Direction: Quote exactly the lines spanning from the top of the data below to the line that contains "YP=[3.227+5.136*i for i in range(6)]; PD=.389", including both.

Material:
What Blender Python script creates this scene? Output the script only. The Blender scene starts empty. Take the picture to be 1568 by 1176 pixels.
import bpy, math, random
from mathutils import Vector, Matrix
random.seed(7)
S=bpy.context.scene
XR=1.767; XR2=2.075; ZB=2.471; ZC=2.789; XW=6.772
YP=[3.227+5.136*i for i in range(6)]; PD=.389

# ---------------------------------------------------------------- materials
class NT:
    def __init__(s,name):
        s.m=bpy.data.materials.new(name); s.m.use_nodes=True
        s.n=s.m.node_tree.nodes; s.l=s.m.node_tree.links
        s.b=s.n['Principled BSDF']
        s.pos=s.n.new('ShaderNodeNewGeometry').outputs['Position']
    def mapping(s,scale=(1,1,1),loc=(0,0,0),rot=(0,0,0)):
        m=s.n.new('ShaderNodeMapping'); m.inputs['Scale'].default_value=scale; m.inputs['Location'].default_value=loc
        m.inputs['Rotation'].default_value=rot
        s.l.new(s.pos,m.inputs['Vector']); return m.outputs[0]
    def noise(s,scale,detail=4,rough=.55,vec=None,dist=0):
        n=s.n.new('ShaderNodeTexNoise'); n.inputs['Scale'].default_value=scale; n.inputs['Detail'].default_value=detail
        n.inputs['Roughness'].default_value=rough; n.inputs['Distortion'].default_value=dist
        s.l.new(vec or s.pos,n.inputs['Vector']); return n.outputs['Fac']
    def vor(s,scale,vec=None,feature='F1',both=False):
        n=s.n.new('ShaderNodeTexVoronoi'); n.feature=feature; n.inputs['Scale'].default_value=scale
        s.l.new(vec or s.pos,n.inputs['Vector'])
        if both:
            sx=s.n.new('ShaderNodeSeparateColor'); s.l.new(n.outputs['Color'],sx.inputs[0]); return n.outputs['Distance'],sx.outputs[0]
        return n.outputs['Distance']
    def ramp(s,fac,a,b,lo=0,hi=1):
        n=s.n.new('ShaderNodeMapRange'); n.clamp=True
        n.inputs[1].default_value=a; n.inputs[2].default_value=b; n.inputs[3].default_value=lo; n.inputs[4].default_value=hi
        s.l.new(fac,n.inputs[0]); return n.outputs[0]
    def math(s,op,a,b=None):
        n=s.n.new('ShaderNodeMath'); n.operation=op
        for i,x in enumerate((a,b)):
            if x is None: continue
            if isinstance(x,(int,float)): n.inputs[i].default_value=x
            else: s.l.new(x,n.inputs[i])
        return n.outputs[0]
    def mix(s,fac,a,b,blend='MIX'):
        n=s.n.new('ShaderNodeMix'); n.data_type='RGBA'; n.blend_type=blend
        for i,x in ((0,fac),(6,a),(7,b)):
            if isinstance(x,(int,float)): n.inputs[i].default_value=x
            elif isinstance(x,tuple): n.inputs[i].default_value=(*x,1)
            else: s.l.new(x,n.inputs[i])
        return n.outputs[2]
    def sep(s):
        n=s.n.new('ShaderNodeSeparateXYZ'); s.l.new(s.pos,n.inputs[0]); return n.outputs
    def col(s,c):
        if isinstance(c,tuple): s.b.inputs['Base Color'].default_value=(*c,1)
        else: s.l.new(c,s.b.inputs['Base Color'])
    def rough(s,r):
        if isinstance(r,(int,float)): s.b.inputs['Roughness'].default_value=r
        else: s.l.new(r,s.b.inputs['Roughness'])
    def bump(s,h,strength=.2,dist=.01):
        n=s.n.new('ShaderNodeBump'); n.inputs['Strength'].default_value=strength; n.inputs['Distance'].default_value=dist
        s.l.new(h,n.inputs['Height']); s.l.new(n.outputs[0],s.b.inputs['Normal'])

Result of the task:
What Blender Python script creates this scene? Output the script only. The Blender scene starts empty. Take the picture to be 1568 by 1176 pixels.
import bpy, math, random
from mathutils import Vector, Matrix
random.seed(7)
S=bpy.context.scene
XR=1.767; XR2=2.075; ZB=2.471; ZC=2.789; XW=6.772
YP=[3.227+5.136*i for i in range(6)]; PD=.389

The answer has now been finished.